Sebring’s life now comes full circle as the 20-year-old ballerina

returns to the Orange County Performing Arts Center -- where she first

danced 11 years ago as a Party Girl in “The Nutcracker” -- as part of the

swan corps for American Ballet Theatre’s production of “Swan Lake,” to be

staged Tuesday through Feb. 17.

“We’re very excited for her to come back as a professional after

dancing there as a child,” said mother Donna Marie Sebring of Newport

Beach. “It’s a major accomplishment.”

Though she is not dancing a principal role like Julie Kent or Paloma

Herrera, the 20-year-old Sebring’s role in the show’s corps is a personal

spotlight because family and friends will be watching.

“We have family coming from all the way around the U.S. -- Chicago,

West Virginia and Colorado,” Donna Marie Sebring said.
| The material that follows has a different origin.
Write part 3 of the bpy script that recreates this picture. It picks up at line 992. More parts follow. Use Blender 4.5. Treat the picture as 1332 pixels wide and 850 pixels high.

Catherine Sebring’s apprenticeship with the American Ballet Theatre is

one bit of proof that she is living her dream. The fact that she gets

more scared now than she did as a child going on stage shows she knows

more, therefore can fear more.

And the simple fact that she’s never satisfied with her skills

signifies that Sebring has become a professional.

“You constantly need to be improving,” the Newport Beach native said.

“There’s always something more you can improve on. It’s kinda like you’re

never really perfect. But you’re always striving to be.”

Sebring remembers being younger and picturing the life of a

professional ballerina. It was all glamour and beauty, she thought.

“That was, of course, being on the outside looking in,” she said.

She’s since learned it’s a lot of work, a lot of diligence, and for a

while was a lot of juggling between school and rehearsals, filled with

long walks to get from one place to the next in wintry New York.

Sebring left her Corona del Mar home, where her first pair of pink

pointe shoes are framed in her room, when she was 16. She studied at the

School of American Ballet and attended a professional children’s high

school in New York at the same time.

“It was a little scary,” Sebring said of life on her own. “Very fast,

very busy, very cold. But it was what I wanted to do. It was the best

ballet training I could’ve gotten at the time.”

When life got upsetting or sad, she’d call her mom and vent.

“As an adult, you know all the things she’s gonna miss,” Donna Marie

Sebring said. “You try to warn them and they don’t care. They just want

to dance.”

Catherine Sebring’s unwavering ambition will pay off this week as she

performs in what she calls one of her favorite ballets.

Another favorite is “Romeo and Juliet.”

“I want to dance Juliet,” the dancer said. “It’s very sweet and

innocent. I just love the music and it’s probably one of my dream roles.”